With the first draft of the energy sector plan likely released in June, and the overarching strategy intriguingly promising to ‘enhance’ its climate contributions, the stakes are high.

However, the kind of climate action once expected to be laid out in the plan is actually already taking place in the real world.

Clean energy deployment is exceeding targets.

The structure of the economy is changing rapidly, with services and private consumption – sectors with very low energy intensity in relative terms – growing while the heavy industry sectors responsible for most of the coal consumption and CO2 emissions are contracting.

As a result we are seeing falling carbon emissions — and more blue skies.

The speed of change

China’s National Energy Agency’s workplan for 2016 implies that coal use will fall and CO2 emissions will flatline this year.

This is the first time that the new trends have been incorporated into official projections.

The speed of structural change appears, however, to have taken the central planning apparatus completely by surprise.

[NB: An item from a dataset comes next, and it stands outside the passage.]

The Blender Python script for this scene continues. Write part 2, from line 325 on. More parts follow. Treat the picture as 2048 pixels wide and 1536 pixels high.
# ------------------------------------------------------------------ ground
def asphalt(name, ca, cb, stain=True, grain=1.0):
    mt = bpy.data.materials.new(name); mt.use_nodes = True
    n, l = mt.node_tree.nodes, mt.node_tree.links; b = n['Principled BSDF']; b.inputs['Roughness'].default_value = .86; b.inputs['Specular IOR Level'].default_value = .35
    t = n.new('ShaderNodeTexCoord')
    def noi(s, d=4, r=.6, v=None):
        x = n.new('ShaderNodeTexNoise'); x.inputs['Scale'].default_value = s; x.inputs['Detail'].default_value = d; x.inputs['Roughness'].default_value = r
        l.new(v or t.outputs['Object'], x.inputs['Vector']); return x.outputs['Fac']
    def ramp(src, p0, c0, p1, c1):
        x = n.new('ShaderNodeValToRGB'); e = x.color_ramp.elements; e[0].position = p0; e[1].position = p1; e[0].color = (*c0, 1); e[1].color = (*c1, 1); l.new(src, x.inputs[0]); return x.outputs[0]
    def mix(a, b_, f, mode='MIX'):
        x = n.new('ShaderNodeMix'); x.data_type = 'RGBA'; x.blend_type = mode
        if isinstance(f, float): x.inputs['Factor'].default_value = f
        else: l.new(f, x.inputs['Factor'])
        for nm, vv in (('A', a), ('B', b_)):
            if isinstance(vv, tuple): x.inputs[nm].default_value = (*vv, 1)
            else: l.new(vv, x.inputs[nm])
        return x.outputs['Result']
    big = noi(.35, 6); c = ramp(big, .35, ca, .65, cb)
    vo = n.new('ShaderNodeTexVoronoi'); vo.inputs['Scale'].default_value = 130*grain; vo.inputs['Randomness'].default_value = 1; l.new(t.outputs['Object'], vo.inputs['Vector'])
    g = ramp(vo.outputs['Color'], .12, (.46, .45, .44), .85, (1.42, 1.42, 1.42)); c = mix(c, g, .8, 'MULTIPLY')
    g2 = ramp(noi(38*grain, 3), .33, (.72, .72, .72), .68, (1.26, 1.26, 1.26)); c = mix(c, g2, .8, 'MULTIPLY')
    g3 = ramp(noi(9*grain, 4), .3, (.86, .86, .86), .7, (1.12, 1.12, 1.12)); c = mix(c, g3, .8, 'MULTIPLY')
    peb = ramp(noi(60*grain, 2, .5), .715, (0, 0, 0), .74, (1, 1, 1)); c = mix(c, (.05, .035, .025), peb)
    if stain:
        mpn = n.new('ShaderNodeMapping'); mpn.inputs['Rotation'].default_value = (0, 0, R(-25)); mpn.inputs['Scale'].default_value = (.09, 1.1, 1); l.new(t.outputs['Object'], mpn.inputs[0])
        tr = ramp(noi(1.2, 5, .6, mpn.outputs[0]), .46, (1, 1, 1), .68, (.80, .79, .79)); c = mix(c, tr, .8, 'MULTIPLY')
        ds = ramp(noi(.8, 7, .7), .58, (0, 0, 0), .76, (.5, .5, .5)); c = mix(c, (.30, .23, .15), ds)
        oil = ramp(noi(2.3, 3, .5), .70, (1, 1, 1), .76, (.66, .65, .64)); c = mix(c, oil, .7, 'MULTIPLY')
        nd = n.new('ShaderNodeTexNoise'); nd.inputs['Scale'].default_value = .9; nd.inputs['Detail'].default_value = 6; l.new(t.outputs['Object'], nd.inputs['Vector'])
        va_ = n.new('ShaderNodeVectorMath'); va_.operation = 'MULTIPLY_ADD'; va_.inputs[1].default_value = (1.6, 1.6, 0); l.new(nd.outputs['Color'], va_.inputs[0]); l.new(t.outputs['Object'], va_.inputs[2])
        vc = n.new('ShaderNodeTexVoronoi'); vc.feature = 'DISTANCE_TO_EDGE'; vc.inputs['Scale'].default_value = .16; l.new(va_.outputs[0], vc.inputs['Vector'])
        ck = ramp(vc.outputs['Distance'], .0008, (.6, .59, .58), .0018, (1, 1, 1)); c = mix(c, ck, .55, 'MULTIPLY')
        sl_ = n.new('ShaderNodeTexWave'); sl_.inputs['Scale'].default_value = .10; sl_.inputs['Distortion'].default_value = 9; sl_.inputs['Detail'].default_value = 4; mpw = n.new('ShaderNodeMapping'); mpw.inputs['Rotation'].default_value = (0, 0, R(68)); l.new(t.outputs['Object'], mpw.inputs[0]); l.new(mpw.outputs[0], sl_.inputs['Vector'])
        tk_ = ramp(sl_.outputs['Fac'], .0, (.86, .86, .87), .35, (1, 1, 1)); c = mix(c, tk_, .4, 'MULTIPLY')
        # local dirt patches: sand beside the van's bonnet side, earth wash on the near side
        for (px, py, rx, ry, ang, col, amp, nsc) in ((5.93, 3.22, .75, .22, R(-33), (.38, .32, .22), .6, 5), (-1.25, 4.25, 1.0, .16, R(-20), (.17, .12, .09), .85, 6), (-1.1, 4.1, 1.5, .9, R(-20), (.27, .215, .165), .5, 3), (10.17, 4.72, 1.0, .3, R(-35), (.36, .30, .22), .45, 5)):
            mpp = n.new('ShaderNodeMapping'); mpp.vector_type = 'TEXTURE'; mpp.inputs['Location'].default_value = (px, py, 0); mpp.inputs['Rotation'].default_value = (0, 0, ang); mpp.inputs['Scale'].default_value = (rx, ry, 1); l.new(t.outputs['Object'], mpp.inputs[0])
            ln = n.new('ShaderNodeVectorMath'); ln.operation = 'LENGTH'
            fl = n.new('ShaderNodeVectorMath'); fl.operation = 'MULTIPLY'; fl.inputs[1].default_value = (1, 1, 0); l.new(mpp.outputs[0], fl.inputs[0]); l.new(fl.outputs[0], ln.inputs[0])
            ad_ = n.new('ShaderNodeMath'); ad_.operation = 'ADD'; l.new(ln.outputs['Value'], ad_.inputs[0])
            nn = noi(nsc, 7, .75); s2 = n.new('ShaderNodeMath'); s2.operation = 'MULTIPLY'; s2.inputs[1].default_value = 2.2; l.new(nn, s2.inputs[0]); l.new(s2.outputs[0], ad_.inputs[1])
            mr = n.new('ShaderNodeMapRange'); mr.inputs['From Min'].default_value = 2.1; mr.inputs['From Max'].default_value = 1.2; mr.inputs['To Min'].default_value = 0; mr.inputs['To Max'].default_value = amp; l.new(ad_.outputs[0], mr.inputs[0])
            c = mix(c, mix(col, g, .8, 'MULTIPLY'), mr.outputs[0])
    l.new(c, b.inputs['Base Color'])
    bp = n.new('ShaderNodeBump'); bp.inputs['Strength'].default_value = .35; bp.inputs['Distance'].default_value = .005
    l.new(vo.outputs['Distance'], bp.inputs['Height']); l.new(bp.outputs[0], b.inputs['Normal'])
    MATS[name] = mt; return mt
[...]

2020 energy targets that would have seemed quite meaningful or even ambitious a few years ago have now become redundant.

The share of coal in the total energy mix will fall below 63% already this year, having fallen one percentage point per year since 2010.

The current target for 2020 is 62%, meaning that this target will probably be met in 2016 or 2017 — up to 4 years in advance.

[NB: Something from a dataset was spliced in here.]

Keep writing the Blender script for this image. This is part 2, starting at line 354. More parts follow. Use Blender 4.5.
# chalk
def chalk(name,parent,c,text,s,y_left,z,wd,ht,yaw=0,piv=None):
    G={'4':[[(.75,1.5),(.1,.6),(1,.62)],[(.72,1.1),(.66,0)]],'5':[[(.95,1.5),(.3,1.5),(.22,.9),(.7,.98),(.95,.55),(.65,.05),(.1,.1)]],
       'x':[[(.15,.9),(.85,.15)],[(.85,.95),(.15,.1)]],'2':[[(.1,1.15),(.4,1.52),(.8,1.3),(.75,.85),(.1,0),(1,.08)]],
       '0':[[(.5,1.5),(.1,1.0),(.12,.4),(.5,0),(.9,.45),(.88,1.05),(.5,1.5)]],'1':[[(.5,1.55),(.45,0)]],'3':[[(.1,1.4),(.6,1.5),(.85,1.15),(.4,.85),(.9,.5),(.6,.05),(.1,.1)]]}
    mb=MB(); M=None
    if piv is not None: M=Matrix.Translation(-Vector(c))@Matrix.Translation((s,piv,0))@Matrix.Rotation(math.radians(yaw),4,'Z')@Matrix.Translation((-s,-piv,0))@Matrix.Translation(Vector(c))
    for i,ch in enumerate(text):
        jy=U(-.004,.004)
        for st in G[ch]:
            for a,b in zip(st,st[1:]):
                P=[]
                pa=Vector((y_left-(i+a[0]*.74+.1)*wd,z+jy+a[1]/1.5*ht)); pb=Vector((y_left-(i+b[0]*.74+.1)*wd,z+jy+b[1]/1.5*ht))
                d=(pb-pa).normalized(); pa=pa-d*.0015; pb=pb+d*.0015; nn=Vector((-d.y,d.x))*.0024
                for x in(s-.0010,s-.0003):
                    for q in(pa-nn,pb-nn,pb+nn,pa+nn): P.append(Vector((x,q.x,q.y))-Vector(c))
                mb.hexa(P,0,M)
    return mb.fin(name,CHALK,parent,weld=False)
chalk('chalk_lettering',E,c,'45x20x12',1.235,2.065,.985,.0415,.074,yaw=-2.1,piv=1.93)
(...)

The total installed capacity of wind and solar reached 180GW in 2015, against a target of 140GW.

Annual installations were 46GW, meaning that the current 2020 target of 300GW will be reached two and half years in advance, by mid-2018, just by maintaining the current rate.

All additional power demand is being met with clean energy, meaning that fossil fuel fired power generation will keep falling.

Just the beginning

Growth in coal use and CO2 emissions has been cooling down since 2011, and 2016 will almost certainly be the third year in a row that coal consumption falls in absolute terms.

Yet the current official targets, dating back to 2014, seek to “limit” coal use growth to 3% per year, a rate that has not been seen since 2011 and will in all likelihood not be seen ever again for a sustained period of time.

Furthermore, the fundamental shift in China’s economic structure has barely started, with the full transition from debt-fueled capital spending to private consumption as the key driver likely to take at least a decade.

2020 CO2 emissions and coal use are likely to be at least 10% below the targets set in 2014.

A key dilemma for energy planners is that targets for total energy consumption and CO2 emissions were already set in the overarching five-year plan released in March, and these targets do not yet take into account the dramatic shifts that have taken place in the past few years.

All of this means that China’s coal use and CO2 emissions are going to keep falling much sooner and faster than anyone anticipated.

It also means that the government has very significant scope to step up the targets and accelerate the trends.